Особенно существенным для понимания генезиса взрывной апории представляется концепция аллегории, развернутая в «Происхождении немецкой барочной драмы» и ряде других работ Вальтера Беньямина. Аллегория в этих исследованиях у Беньямина функционирует не как троп, но как способ художественного мышления — взгляд, интуиция, интенция. Барочная аллегория в понимании этого философа выглядит как прототип постмодернистской взрывной апории, поскольку создает значимое сопряжение оппозиций, в то же время не предлагая разрешения их конфликта. Барочная аллегория и уже, и шире паралогического компромисса: в ней конфликт разыгрывается в основном между означаемым и означающим, между видимым и невидимым.
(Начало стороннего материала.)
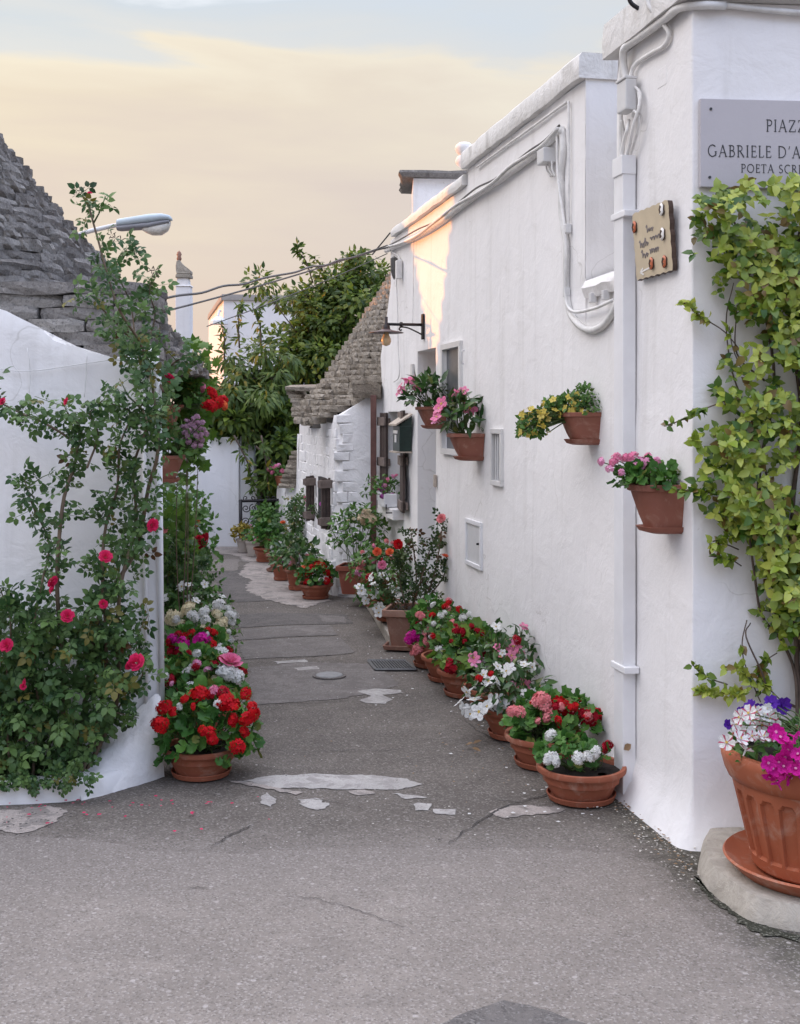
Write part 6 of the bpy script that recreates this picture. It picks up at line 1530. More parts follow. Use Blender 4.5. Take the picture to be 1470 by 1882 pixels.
for _ in range(90):
    px = R.uniform(-30, 172); p = rp(px, 1432 + R.uniform(-12, 14) - px * .02, 4.99); Ms.append(frame(p, rv(R) + Vector((0, -.4, -.5)), Vector((0, -.9, .4)) + rv(R) * .5, R.uniform(.045, .07)))
put_leaves(rb, 'rose', Ms, 280, R); put_leaves(rb, 'rose2', MsO, 20, R, mass='old_foliage')
for (x, y, s, d) in [(280, 965, 26, 5.05), (194, 1023, 26, 5.05), (96, 1068, 24, 5.05), (97, 1082, 20, 5.04), (124, 1132, 26, 5.02), (190, 1110, 18, 5.02), (12, 1186, 26, 5.0), (250, 1217, 34, 5.05), (238, 1222, 20, 5.04), (122, 738, 16, 5.08), (4, 738, 16, 5.05), (46, 1255, 18, 5.0), (42, 1262, 13, 4.99), (165, 355, 10, 5.2), (312, 694, 20, 5.4)]:
    d -= .10; put_flower(rb, 'r_rose', rp(x, y, d), s / F * d * .95, Vector((R.uniform(-.6, .6), -1, R.uniform(.1, .9))), R)
for (x, y) in ((150, 350), (140, 358), (205, 432), (212, 438), (222, 442), (278, 497), (288, 508), (284, 498)):  # spent star shaped calyces
    p = rp(x, y, 5.4); vs = []; fs = []; mi = []; petal5(vs, fs, mi, p, (Vector((0, -1, .3)) + rv(R) * .5).normalized(), rv(R), .022, 5, .22, .2)
    mb = MB(); mb.add(vs, fs); mb.build('calyx', M['bark'], rb)

# ------------------------------------------------------------------ shrubs on the left of the alley
def lx(d): return xl - WM * (d - LD)
def shrub(label, name, px, py0, py1, d, w, kind, n, size, nparts, flowers=(), seed=0, cat='shrub', group='shrubs along the left alley wall', canes=5, depth=None):
    R = random.Random(seed); base = P(px, 0, d); base.z = 0.004; t = thing(name, label, cat, base, group)
    za, zb = wz(py1, d), wz(py0, d); Ms = []; st = []; dp = depth or w
    for k in range(canes):
        top = base + Vector((R.uniform(-1, 1) * w * .8, R.uniform(-1, .8) * dp * .8, zb * R.uniform(.75, 1.0)))
        q = [base + Vector((R.uniform(-.05, .05), R.uniform(-.1, .1), .0)), base.lerp(top, .45) + rv(R) * .06, top]; st.append(q)
        Ms += along(R, q, n // canes // 2, w * .55, size, (0, -.3, -.05), (0, -.8, .5), max(.05, za / max(zb, .1)) )
    for _ in range(n - len(Ms)):
        z = R.uniform(za, zb); f = (z - za) / (zb - za); ww = w * (1 - .55 * max(0, f - .35)) * (1 + .25 * nz((z * 4, d, seed), 1))
        a = R.uniform(0, 6.28); r = ww * R.random() ** .4
        p = Vector((base.x + r * math.cos(a), base.y + dp / w * r * math.sin(a), z)); p.x = max(p.x, lx(p.y) + .02)
        Ms.append(frame(p, rv(R) + Vector((.1, -.3, -.1)), Vector((0, -.8, .6)) + rv(R) * .6, size * R.uniform(.6, 1.2)))
    put_leaves(t, kind, Ms, nparts, R); stems(t, st, .0045, .002, M['cane'])
    for (k, x, y, off, s) in flowers: put_flower(t, k, P(x, y, d - off), s / F * (d - off) * 1.12, Vector((R.uniform(-.4, .6), -1, R.uniform(.1, .7))), R)
    return t
shrub('bright green leafy vine under the hanging pot on the left wall', 'leafy_shrub', 322, 868, 1090, 8.2, .19, 'vine', 330, .062, 60, (), 201, canes=2)
shrub('dark green rose shrub with one crimson bloom half way up the left wall', 'rose_shrub', 335, 905, 1090, 8.9, .30, 'shrub', 1000, .052, 120, [('r_dred', 375, 996, .2, 30), ('r_salmon', 302, 972, .2, 14), ('r_orange', 362, 962, .1, 12), ('r_cream', 357, 1040, .2, 13), ('r_dred', 366, 990, .25, 18)], 202, 'rose bush')
shrub('low green rose shrub behind the white flowers on the left', 'rose_shrub', 338, 1000, 1110, 8.2, .24, 'rose', 260, .095, 80, (), 203, 'rose bush')
shrub('tall thin green shrub against the far left wall near the end wall', 'leafy_shrub', 330, 890, 1010, 10.6, .30, 'shrub', 480, .06, 40, (), 204)
# ------------------------------------------------------------------ pots on the left side
def pot(label, d, px, r, h, seed, pl, flowers, group=GP, name='potted_geranium', kind='bowl', cat='flower pot', z0=.008, mat=None, saucer=True, x=None):
    """pl: list of (leaf kind, dome radius, dome height, dome centre above rim, count, leaf size, parts, dx)"""
    R = random.Random(seed); c = Vector((x if x is not None else (px - CX) / F * d, d, z0)); t = thing(name, label, cat, c, group)
    cols = [f[0] for f in flowers if f[0][0] in 'ut' and f[4] > 15]; flowers = list(flowers)
    if d < 10 and cols:
        rx, rz = pl[0][1], pl[0][2]
        for _ in range(9 if d > 5.3 else 0):
            k = R.choice(cols); a = R.uniform(-2.6, -.5); el = R.uniform(.15, 1.2); q = c + Vector((pl[0][7] + rx * math.cos(a) * math.cos(el), rx * math.sin(a) * math.cos(el), h + pl[0][3] + rz * math.sin(el)))
            flowers.append((k, CX + q.x / q.y * F, HY + (EYE - q.z) / q.y * F, d - q.y, R.uniform(.035, .062) / q.y * F))
    if kind == 'bowl': bowl(t, c, r, h, mat, saucer)
    else: square_pot(t, c, r * 2, h, kind, mat or M['terra_sq'], saucer)
    for i, (lk, rx, rz, zc, n, ls, npart, dx) in enumerate(pl):
        plant(t, R, c + Vector((dx, 0, h + zc)), rx, rz, lk, n, ls, npart, flowers if i == 0 else (), base=c + Vector((dx * .5, 0, h * .8)))
    return t
pot('round terracotta bowl of bright red geraniums nearest at the white corner', 5.4, 370, .176, .132, 301, [('ger', .235, .215, .06, 210, .058, 110, .03)],
    [('u_red', 294, 1331, .18, 38), ('u_dred', 290, 1326, .16, 24), ('u_red', 303, 1300, .1, 34), ('u_red', 363, 1276, .1, 40), ('u_red', 372, 1272, .05, 30), ('u_red', 415, 1290, .16, 42), ('u_red', 428, 1296, .16, 32), ('u_red', 452, 1274, .05, 28), ('u_red', 458, 1316, .16, 44), ('u_red', 463, 1300, .1, 26), ('u_red', 386, 1346, .22, 26), ('u_red', 391, 1360, .23, 26), ('u_red', 437, 1372, .22, 34), ('u_red', 338, 1285, .15, 18), ('u_red', 355, 1298, .18, 16), ('u_pink', 394, 1268, .1, 22), ('u_dred', 410, 1272, .1, 26), ('u_white', 330, 1298, .14, 16), ('u_red', 318, 1308, .14, 22)])
pot('terracotta bowl of red and white geraniums second from the white corner', 6.05, 364, .17, .13, 302, [('ger', .24, .20, .12, 170, .058, 70, 0), ('gerl', .15, .12, .16, 30, .058, 25, .02)],
    [('r_pink', 424, 1215, .1, 38), ('u_white', 421, 1238, .16, 36), ('u_white', 436, 1242, .14, 32), ('u_white', 408, 1232, .14, 26), ('u_white', 346, 1233, .14, 22), ('u_white', 354, 1226, .12, 20), ('u_white', 352, 1260, .2, 26), ('u_dred', 294, 1264, .16, 28), ('u_dred', 313, 1248, .14, 26), ('u_dred', 440, 1236, .0, 34), ('u_dred', 395, 1222, .1, 22), ('u_lpink', 383, 1230, .14, 18), ('u_cream', 394, 1246, .14, 18)])
pot('terracotta bowl of red and magenta geraniums in the middle of the left row', 6.75, 356, .17, .13, 303, [('ger', .22, .20, .12, 150, .056, 50, 0)],
    [('u_red', 324, 1178, .1, 36), ('u_mag', 336, 1186, .14, 32), ('u_mag', 370, 1178, .12, 36), ('u_red', 386, 1186, .12, 30), ('u_red', 352, 1212, .16, 28), ('u_red', 298, 1216, .16, 32), ('u_dred', 316, 1200, .12, 26), ('u_red', 353, 1163, .05, 18), ('u_red', 392, 1162, .05, 18), ('u_white', 408, 1200, .14, 30), ('u_white', 396, 1196, .12, 22), ('u_dred', 420, 1195, .05, 20), ('u_cream', 401, 1208, .16, 20), ('u_red', 340, 1172, .08, 24), ('u_dred', 330, 1196, .15, 26)])
pot('terracotta bowl heaped with cream and white flowers on the left of the alley', 7.4, 358, .18, .13, 304, [('shrub', .26, .20, .13, 260, .045, 60, .03)],
    [('u_cream', 316, 1136, .14, 32), ('u_cream', 346, 1118, .12, 30), ('u_white', 355, 1132, .18, 26), ('u_white', 374, 1124, .14, 24), ('u_white', 378, 1140, .18, 24), ('u_cream', 398, 1128, .14, 24), ('u_cream', 406, 1148, .16, 28), ('u_white', 402, 1112, .1, 26), ('u_white', 426, 1130, .08, 26), ('u_white', 424, 1144, .08, 24), ('u_white', 420, 1118, .06, 20), ('u_cream', 374, 1158, .2, 24), ('u_white', 334, 1160, .2, 20), ('u_white', 420, 1176, .12, 24), ('u_cream', 330, 1148, .16, 22), ('u_cream', 412, 1164, .14, 22)], name='potted_flowers')
pot('leafy pot with a few white trumpet flowers behind the cream flowers on the left', 8.0, 352, .17, .14, 305, [('shrub', .27, .22, .16, 240, .05, 60, .03)],
    [('t_white', 334, 1078, .1, 18), ('t_white', 347, 1096, .14, 20), ('t_white', 358, 1092, .12, 18), ('t_white', 299, 1098, .1, 22), ('t_white', 301, 1104, .12, 18), ('t_white', 350, 1105, .16, 12), ('t_white', 386, 1096, .1, 10), ('t_white', 408, 1096, .0, 14)], name='potted_flowers')
# hanging pots on the left wall
def lwall(d, z, off=0.0): return Vector((lx(d), d, z)) + Vector((1, WM, 0)).normalized() * off
LN = Vector((1, WM, 0)).normalized(); LT = Vector((-WM, 1, 0)).normalized()
HG = 'terracotta pots hanging on the walls'
def hang_left(label, d, z, w, dp, h, seed, leaf, n, size, flowers, rx=.16, rz=.14):
    R = random.Random(seed); b = lwall(d, z); t = thing('hanging_pot', label, 'flower pot', b, HG)
    wall_pot(t, b, LN, LT, w, dp, h, M['terra_wall']); c = b + LN * (dp * .55) + Vector((0, 0, h + .06))
    plant(t, R, c, rx, rz, leaf, n, size, 50, flowers, base=b + LN * dp * .5 + Vector((0, 0, h * .9)))
hang_left('terracotta pot with lilac sedum hanging lower on the left wall', 6.9, wz(886, 6.9), .24, .16, .155, 311, 'shrub', 120, .05, [('u_lilac', int(358 + 24 * math.cos(i * 2.4) * (i / 26) ** .5), int(794 + 30 * math.sin(i * 2.4) * (i / 26) ** .5), .02 * (i % 5), 12 + i % 4) for i in range(26)], .17, .14)
hang_left('terracotta pot with bright red geraniums hanging higher on the left wall', 7.3, wz(790, 7.3), .24, .16, .155, 312, 'ger', 120, .055, [('u_red', 382, 742, .05, 30), ('u_red', 400, 740, .03, 28), ('u_red', 390, 722, .0, 28), ('u_pink', 372, 712, .0, 20), ('u_red', 410, 735, -.05, 22), ('u_orange', 412, 745, .0, 18), ('u_salmon', 330, 690, .0, 22), ('u_red', 392, 748, .08, 22)], .22, .17)
# vine mass over the alley corner
shrub('mass of bright green vine leaves above the hanging pots on the left', 'vine', 335, 625, 770, 7.6, .24, 'vine', 330, .085, 110, (), 205, 'vine', None, 4)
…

Однако смысл аллегории, по Беньямину, значительно глубже собственно фрагментации семиотических отношений. Аллегория у Беньямина — это единственный способ репрезентации истории и вообще времени как непрерывной цепи катастроф. В «Центральном парке» (фрагментам, посвященным «аллегорической интенции» у Бодлера) он говорит о величии аллегории, которое, по его мнению, состоит «в разрушении органического и живого — в ликвидации внешнего облика»[205], — что означает обнажение смерти как последнего означаемого в цепочке аллегорических замещений. Аллегория в понимании Беньямина, возникает в результате барочного разрыва с трансцендентальными ценностями и восприятием смерти как конечного, необратимого предела сознания и истории: «Там, где Средневековье выводит на сцену тщетность мирских деяний и бренность всякой твари как промежуточное состояние на пути к спасению, немецкая барочная драма полностью погружается в безутешность земного существования… Античным богам в их отмершей вещности соответствует аллегория»[206]. Вот почему, по Беньямину, аллегория воплощает «небытие того, что она изображает»[207] (выделено мной. — М.Л.). В этом смысле аллегория противоположна символу: символ репрезентирует трансцендентное целое, а беньяминовская аллегория, напротив, «возникает как условный прием, отрезанный от бытия и озабоченный лишь манипулированием своим репертуаром знаков»[208].